Reminders of an innocent time

Published 12:00 am Wednesday, September 11, 2013

Juxtaposition is a good word to describe two things taking place this week.

In case you need a definition of juxtaposition (and I looked it up to be sure I was thinking of the right word), it is “the grouping or comparison of two dissimilar objects.”

Put another way — “the juxtaposition of two contrasting objects, images, or ideas is the fact they are placed together or described together, so the differences between them are emphasized.”

So, the first thing going is the celebration of homecoming at Andalusia High School. For me comments on Facebook and from friends with children who are taking part in the activities brought a flood of memories.

One person mentioned “the float site” and I was back in 8th grade fluffing Kleenex flowers we attached to a chicken wire frame that sat on top of a flatbed trailer. Back in the day, teachers let us make those flowers during class. (Probably doesn’t happen now that making good on those state tests is so important.)

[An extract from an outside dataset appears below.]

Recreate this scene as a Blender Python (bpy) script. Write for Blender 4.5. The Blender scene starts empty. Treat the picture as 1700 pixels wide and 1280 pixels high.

There was so much excitement at the float site on the nights leading up to the big parade. Well, some of the excitement was seeing who (for girls this meant boys) was there working on the float. Or at least who was there to say they were working on the float (I’m not naming names, but some were into flirting more than working.)

What a wonderful innocent time that was in my life. I was on the edge of childhood, just dipping my foot into the teenage waters. The future held promise and the mystery of what growing up might be like.

Now, to the other event, the one juxtaposed with the homecoming celebration. This week is the 12th anniversary of 9/11. Remember when those numbers only meant it was the 11th day of the ninth month?

Today a journalist friend and I talked about where we were on the morning of Sept. 11, 2011. We remembered the shock we felt seeing the towers fall and the fear and uncertainty that was in the air for days after that tragic morning.

She mentioned a conversation she had with her publisher about how today’s media with the Internet and social sites might cover an event like 9/11. It was a reminder of how quickly the world and the way we live in the world changed.

Now, I sit here writing and reminiscing about two very different events, both times of change. The first is a sweet memory of an innocent time when my world felt safe, secure and the word terrorism was not in my vocabulary. I felt the anticipation of moving toward adulthood, anxious and excited to step out into the world that awaited me.

The second is the recollection of a day that made terrorism and terrorists a permanent part of the entire country’s vocabulary. After that morning, I felt uncertainty and a bit of anxiety about what might lie ahead.

So this week homecoming reminds me of innocence, of living in a place where my biggest concern was our float coming in first place. At the same time, 9/11 takes me back to a morning when I found myself in a place where innocence was gone, burned away with crashing planes and falling towers.

Juxtaposition – two contrasting objects, images, or ideas placed together to emphasize the differences between them.

Today, we remember those who died on that September morning 12 years ago. Friday we watch floats pass as AHS celebrates its homecoming with a parade.

I suppose we are less innocent than in the days of my youth, but we are still here, still listening to the band and waving at smiling homecoming queens. Perhaps that says a lot about the strength of the human spirit to move beyond tragedy and to embrace living.

And what could be a more fitting tribute to those we lost than to enjoy the celebration and to march ahead with hope.